Tels sont, pour n’en faire qu’un résumé succinct, les plaisirs que notre imagination, quelque forme qu’il lui convienne de revêtir, goûte dans son commerce direct avec la nature, les joies abondantes et variées qu’elle se procure par ses contemplations, par ses sympathies, par ses rêves. Le beau, le sublime, la grâce, l’informe même et le difforme, les démêlés de la destinée et des passions, les terreurs, les pitiés, le rire, les songes et les extases, elle emploie tout à se rendre heureuse. Elle l’est toujours quand elle réussit à jouer avec elle-même, et que le monde se prête à ses jeux. « L’homme, a dit Schiller, n’est vraiment libre que lorsqu’il joue. » Essayez en vain de soulever un rocher, vous vous sentez esclave ; qu’un enchantement centuple vos forces, et cette pierre qui vous résistait, vous la lancerez où il vous plaira ; vous avez reconquis votre liberté. C’est un miracle que notre imagination opère tous les jours. Le monde est une grande affaire, très épineuse, elle en fait un jeu.

Ici se pose de nouveau la question de savoir à quoi lui servent les arts et à quelle fin elle les a créés. Si chaque homme trouve dans les réalités tous les élémens nécessaires à ses plaisirs esthétiques, pourquoi chaque homme n’est-il pas son propre et unique pourvoyeur ? Qu’a-t-il besoin de peintres, de musiciens, de poètes, pour lui donner des fêtes qu’il peut se donner en les réglant à sa fantaisie ? Pourquoi ne se contente-t-il pas des mélodies que son cœur peut se chanter à lui-même, des tableaux que les choses tracent dans son esprit, des poèmes, des symphonies, des drames, des scènes bouffonnes que l’univers lui fournit ? « Qu’ai-je besoin, disait dans un des romans de Balzac un clerc de notaire au poète Canalis, qu’ai-je besoin d’avoir un paysage de Normandie dans ma chambre, quand je puis l’aller voir très bien réussi par Dieu ? Nous bâtissons dans nos rêves des poèmes plus beaux que l’Iliade. Pour une somme peu considérable, je puis trouver à Valognes, à Carentan, comme en Provence, à Arles, des Vénus tout aussi belles que celles du Titien. La Gazette des Tribunaux publie des romans autrement forts que ceux de Walter Scott, qui se dénouent terriblement avec du vrai sang, et non avec de l’encre. Le bonheur et la vertu sont au-dessus de l’art et du génie — Bravo, Butscha ! s’écria Mme Latournelle. — L’argument du clerc fut reproduit avec esprit par le duc d’Hérouville, qui finit en disant que les extases de sainte Thérèse étaient bien supérieures aux créations de lord Byron. » Si le clerc Butscha, Mme Latournelle et le duc d’Hérouville ont raison, qu’avons-nous affaire de lire Manfred et Don Juan ?

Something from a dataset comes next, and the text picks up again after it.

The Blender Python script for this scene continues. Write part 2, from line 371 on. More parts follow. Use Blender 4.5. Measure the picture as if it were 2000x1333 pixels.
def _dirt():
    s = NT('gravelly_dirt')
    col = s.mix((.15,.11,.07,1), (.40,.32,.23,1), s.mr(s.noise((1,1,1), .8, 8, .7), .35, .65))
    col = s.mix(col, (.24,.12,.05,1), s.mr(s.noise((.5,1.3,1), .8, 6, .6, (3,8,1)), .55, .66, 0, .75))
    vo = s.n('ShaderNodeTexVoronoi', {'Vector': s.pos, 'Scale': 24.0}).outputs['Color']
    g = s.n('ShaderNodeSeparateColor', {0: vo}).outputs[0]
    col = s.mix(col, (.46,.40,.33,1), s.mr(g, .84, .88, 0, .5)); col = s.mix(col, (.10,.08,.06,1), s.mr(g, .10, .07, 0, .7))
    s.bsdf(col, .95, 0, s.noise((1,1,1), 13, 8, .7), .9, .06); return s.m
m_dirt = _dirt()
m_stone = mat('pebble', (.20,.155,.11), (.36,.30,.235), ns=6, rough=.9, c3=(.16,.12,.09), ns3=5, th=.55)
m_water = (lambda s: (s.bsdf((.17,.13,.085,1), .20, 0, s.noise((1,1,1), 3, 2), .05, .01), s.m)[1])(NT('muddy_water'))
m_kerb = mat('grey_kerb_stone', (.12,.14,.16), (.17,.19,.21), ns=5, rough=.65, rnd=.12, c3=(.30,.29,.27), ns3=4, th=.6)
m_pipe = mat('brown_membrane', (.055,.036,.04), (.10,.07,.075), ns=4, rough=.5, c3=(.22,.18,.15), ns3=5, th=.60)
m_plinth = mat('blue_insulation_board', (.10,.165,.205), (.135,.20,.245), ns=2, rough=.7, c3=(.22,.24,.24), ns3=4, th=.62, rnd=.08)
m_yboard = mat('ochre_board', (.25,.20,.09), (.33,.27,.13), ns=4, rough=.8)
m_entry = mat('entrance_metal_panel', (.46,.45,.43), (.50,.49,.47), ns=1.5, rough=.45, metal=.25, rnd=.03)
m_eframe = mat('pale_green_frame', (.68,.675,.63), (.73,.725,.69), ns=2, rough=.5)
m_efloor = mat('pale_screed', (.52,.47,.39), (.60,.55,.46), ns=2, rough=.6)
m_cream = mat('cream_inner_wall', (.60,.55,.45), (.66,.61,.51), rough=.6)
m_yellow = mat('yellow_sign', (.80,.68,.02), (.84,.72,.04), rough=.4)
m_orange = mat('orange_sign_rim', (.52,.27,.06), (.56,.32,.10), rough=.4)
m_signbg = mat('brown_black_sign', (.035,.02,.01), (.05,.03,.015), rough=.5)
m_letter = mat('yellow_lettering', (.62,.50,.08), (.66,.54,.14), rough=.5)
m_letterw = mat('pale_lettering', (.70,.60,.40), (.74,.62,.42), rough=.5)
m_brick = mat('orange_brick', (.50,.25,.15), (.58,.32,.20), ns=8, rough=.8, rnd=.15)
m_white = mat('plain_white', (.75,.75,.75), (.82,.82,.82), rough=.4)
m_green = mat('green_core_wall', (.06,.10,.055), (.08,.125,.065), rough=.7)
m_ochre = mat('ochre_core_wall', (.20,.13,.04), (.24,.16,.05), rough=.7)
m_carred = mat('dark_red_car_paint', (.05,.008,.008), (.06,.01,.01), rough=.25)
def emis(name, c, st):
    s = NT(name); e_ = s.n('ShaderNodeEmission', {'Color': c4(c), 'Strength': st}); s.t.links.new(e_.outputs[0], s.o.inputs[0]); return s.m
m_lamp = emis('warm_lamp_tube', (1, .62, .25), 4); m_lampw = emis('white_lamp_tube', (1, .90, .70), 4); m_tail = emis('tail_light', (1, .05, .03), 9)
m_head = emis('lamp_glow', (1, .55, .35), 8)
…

Pour résoudre cette question, il faut examiner s’il n’y a pas du mélange dans les jouissances esthétiques que le monde réel nous procure, si elles ne sont pas souvent laborieuses, incomplètes et troublées, s’il n’arrive jamais à notre imagination de chercher dans la nature quelque chose qu’elle n’y peut trouver. Ce point éclairci, nous saurons du même coup ce que l’art ajoute à notre bonheur, quelles peines ou quels labeurs il nous épargne, de quels mécomptes ou de quels chagrins il nous sauve, et pourquoi l’homme primitif s’avisa de graver sur des os de renne ou de mammouth, avec la pointe d’un silex, des figures d’hommes ou de bêtes, pourquoi il inventa la crécelle et le tambourin, pourquoi, à l’aide d’une calebasse pleine de noyaux, il régala ses oreilles et son âme d’une musique que les oiseaux ne connaissent pas et dont ils n’ont jamais senti le besoin.


VICTOR CHERBULIEZ.

  1. Voyez la Revue du 15 juin.
  2. Chants et légende de l’aveugle, par Edgar Guilbeau, professeur d’histoire à l’institution nationale des Jeunes Aveugles. Paris, 1891.